The Pakistan Peoples' Party Senator, Sherry Rehman, stated on the floor of the House that domestic borrowing is over 16 trillion rupees, more than the total annual budget outlay for the year. The Economic Survey 2016-17, released by the Economic Advisor's Wing that is administratively under the control of the Ministry of Finance, gives the provisional gross domestic debt for last fiscal year (2017) at 14.7 trillion rupees. And the State Bank of Pakistan website gives the provisional total till December 2017 at 15.4 trillion rupees. It is logical therefore for Senator Rehman to assume that the government borrowing during January and February 2018 resulted in increasing the domestic debt to more than 16 trillion rupees.
This assumption is all the more credible given the severe resource constraints of the incumbent government fuelled by the reluctance of multilaterals and bilaterals to extend programme loans (budget support) due to their lack of confidence in the government adhering to the reform agenda subsequent to the completion of the three-year Extended Fund Facility by the International Monetary Fund (September 2013 to September 2016) which had required rigid quarterly monitoring. The impending elections have further undermined the ability of the Abbasi-led administration to cut down expenditure leading to a widening budget deficit that requires plugging in through domestic debt.
Budget documents for the current year indicate that the total budgeted expenditure for 2017-18 was 4.7 trillion rupees or in other words, Senator Sherry Rehman was correct in stating that the disparity between domestic debt and budget should be a source of concern. From the perspective of economic theory, the disparity between debt and deficit is not quite a source of concern if it is within certain limits. State Minister for Finance Rana Mohammad Afzal Khan, instead of citing economic theory and claiming that Pakistan had never defaulted on its debt so far, a rationale that is only partially correct as the Pakistan government's capacity to repay this debt is becoming increasingly challenging (prompting the government to reduce the rate of return on national savings schemes), held the PPP-led coalition government responsible for the sharp increase in debt. His claim was that domestic debt was 1.8 trillion rupees in 2012-13 - which is a mere 11 percent of total domestic debt of 16 trillion rupees today. Incidentally, it is also relevant to note that in 2012-13, the then functional Finance Minister Ishaq Dar had retired 480 billion rupees energy sector's circular debt on the second last day of the fiscal year and therefore Afzal may have overestimated the PPP government's responsibility in the domestic debt of that year.

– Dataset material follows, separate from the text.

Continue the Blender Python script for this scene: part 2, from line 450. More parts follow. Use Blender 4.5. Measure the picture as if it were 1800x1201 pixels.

Rana Afzal added that the domestic debt to GDP ratio is manageable and pointed out that as per the Fiscal Responsibility and Debt Limitation Act 2005, the government has to inform parliament if it exceeds 60 percent. True and a valid point; however, the government has been consistently understating the debt to GDP ratio - by understating the debt and overstating the GDP - with economists maintaining that the debt to GDP ratio is close to 70 percent at present which must be a source of concern as, unlike Greece supported by the European Union, Pakistan has no recourse to external assistance.
Rana Afzal's spirited defence was neither based on economically sound logic nor indeed on ground realities - a defence that was to be expected given his academic background in electrical engineering and an MA in political science. During two of its three tenures, the PML-N leadership has selected non-economists as the Finance Minister, which explains the state of the economy today; and this in spite of the fact that the party has well known economists within its ranks, including Sartaj Aziz. In contrast, the PPP has felt no qualms about appointing qualified technocrats in its ranks though the party leadership routinely diluted their politically challenging reforms.